HIPOCRESÍA DE LAWRENCE
Como todos los ingleses que tienen algo que ocultar, Lawrence no se cansa tampoco de declararse enemigo implacable de la llamada hipocresía británica. Es preciso retroceder hasta Byron (podríamos detenernos en Oscar Wilde, si este nombre no se prestara a equívocos) para hallar en la literatura inglesa el ejemplo de una actitud literaria otro tanto interesada y sospechosa. «Los ingleses —afirma Chesterton— son demasiado insulares para una isla.» No se podría justificar más atinadamente la hipócrita pretensión de un Byron o de un Lawrence a la sinceridad absoluta, a la inmoralidad desinteresada, a la más voluntaria y declarada ortodoxia no conformista.

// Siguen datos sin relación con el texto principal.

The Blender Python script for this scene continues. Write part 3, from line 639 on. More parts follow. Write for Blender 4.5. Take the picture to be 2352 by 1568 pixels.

La historia de la literatura inglesa contemporánea es un poco la de Robinsón Crusoe: la historia de un naufragio, del que cada cual logra salvar cuanto le es necesario para construirse un islote en medio de la gran isla Inglaterra. También Lawrence, ese Marivaux del instinto, como, en expresión afortunada, le llama Eugène Marsan, repite a su propia manera, con la morbosa ingenuidad de los fanáticos, la experiencia de Robinsón. Llegado apenas a la orilla, el primer problema que se plantea Lawrence no es el de la construcción de una cabaña, sino el de la liberación de la humanidad anglosajona de la esclavitud de la hipocresía sexual: el problema, en otras palabras, del amor físico, de la creación en su apariencia cotidiana.